Nihayet o gün geldi ve genç kız stantlar arasında dolaşıyor, o şiirdeki ozan amcasını arıyordu. Mırıldandığı dizeleri kalabalıkta kendi bile duymuyordu:
Ve durdu birden. aradığı yer burası olmalıydı. Annesinin eline yapışmış ufaklık, memnun bir ifadeyle imzalı kitaplarını aldı, anne parayı ödedi ve uzaklaştılar. Böylece standın önü boşalmış ve genç kız kitap imzalayan yaşlı adamı görmüştü. Böyle hayal etmemişti ozan amcayı, daha doğrusu hiç hayal etmemişti! Doğru yerde miydi acaba? Heyecandan etrafı biraz bulanık görüyordu galiba. Nasılsa anladı ki stand bir uçtan bir uca elinde tuttuğu kitabın yeni basımlarıyla kaplıdır (Çok sevdiği kapak değişmiştir).

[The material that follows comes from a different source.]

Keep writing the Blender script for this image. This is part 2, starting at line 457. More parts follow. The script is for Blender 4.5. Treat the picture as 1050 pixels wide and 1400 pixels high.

"O elindeki hangi milattan kalma?" Etrafa bakınırken yazarın dikkatini çektiğini farketmemişti genç kız. Esasen dikkat çeken daha çok elinde büküp durduğu kitabın eski kapağı olmuştu. "Merhaba" dedi utangaç kız. Bükülü kitabı bir de diğer tarafa eğip kendince düzeltti ve "Başucu kitabım olur" diyerek takdim etti ozan amcaya.
96 basım Sevgiyle Dönsün Dünya 2009 basımlar arasında nostaljik ama bir o kadar sevimli göründü. Ozan amca kaybettiği bir çocuğunu bulmuş gibi dudaklarında tarifsiz bir şaşkınlıkla hala elindekine bakıyordu. Bu sırada genç kız kısaca hikayeyi anlattı. Ozan amca imzalamak için ilk sayfayı çevirdi. fakat orada erkek meleğin notu ve imzası bulunuyordu:
Bir sayfa daha çevirdi ozan amca:
"Bir de ben imzalayayım o zaman"
"Çok memnun olurum"
"Nerden nereye ha!"
"Öyle..."
Görünüşe göre teşekkür edip gitme vaktiydi. Durdu:
"Ama artık şiir yazamıyorum..."
"Neden bıraktın?"
"Bilmem çocukluğumu kaybettim galiba, üstelik defterim de kayıp"
"..."
Şair amca sağlık olsun bakışıyla yetinmişti. Oysa genç kız bir kaç teselli sözcüğü için yalvarır gibi söylemişti son cümleyi. Hem bizlere şiirler yazan, o şiirlere sevgi dostluk ve barış koyan, bir de ekmek ve özgürlük koyan ozan amcalardan başka kim bilebilirdi ki doğru sözcükleri? İçi az biraz burulmadı değildi...
Yine de içtenlikle teşekkür etti genç kız. Sonra bir iki adım geride bıraktığı utangaçlığını giydi. Göğüs hizasında taşıdığı mavi dünyası ve gülümseyekalmış dalgın ifadesiyle çeyrek zaman daha dolaştı.